By the nineteenth century, the building had become a nursery school. Nobody knew it had ever been a synagogue.
And then in the late 19th century, it was discovered by accident when a local priest found the Hebrew inscriptions while carrying out repair work. In 1884 it was formally confirmed to be a medieval, pre-Inquisition synagogue. A year later, it was declared a National Monument. Major restorations followed in the 1920s.

The story isn’t over, either. In 2008, the Junta de Andalucía acquired the plot next door. Archaeological excavations have since uncovered a mikvé (a Jewish ritual bath) dating from the same period as the synagogue, along with what appears to be a Talmudic school.
The synagogue, it appears, was not a lone building but part of a much larger religious complex, most of which remains buried.
1935
To finish, it’s worth focusing on an event that happened in 1935 – the 800th anniversary of the birth of Maimonides, a 12th century Jewish philosopher from Córdoba. The year marked an opportunity to celebrate the city’s Jewish heritage – and as part of this, a Jewish prayer service was held inside the synagogue.

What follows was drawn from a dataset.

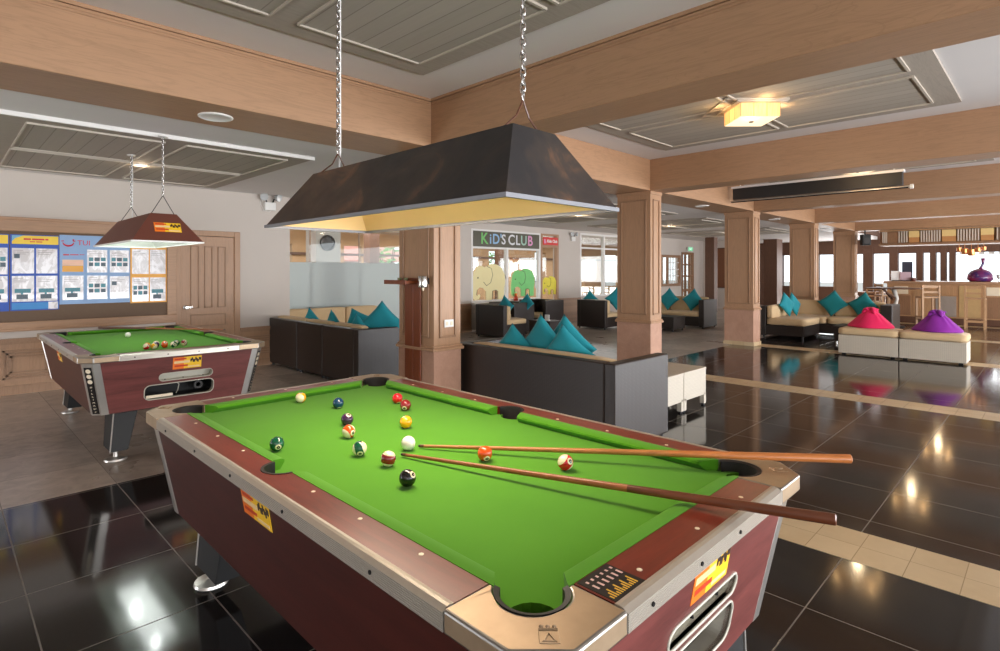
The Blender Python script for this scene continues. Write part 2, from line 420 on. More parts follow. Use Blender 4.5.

For the first time since Jews were expelled from the country nearly half a millennia earlier, Jewish prayer was able to take place in the synagogue openly and with the full knowledge of the authorities.
It would be a beautiful epitaph. But this took place in 1935 – a year before the Spanish Civil War broke out, which would result in the deeply anti-Semitic Franco regime ruling the country for decades.
It is, by any measure, an extraordinary survival: a building that outlasted pogroms, expulsions, and five centuries of erasure, and a rare surviving monument to Sephardic Jews in southern Spain.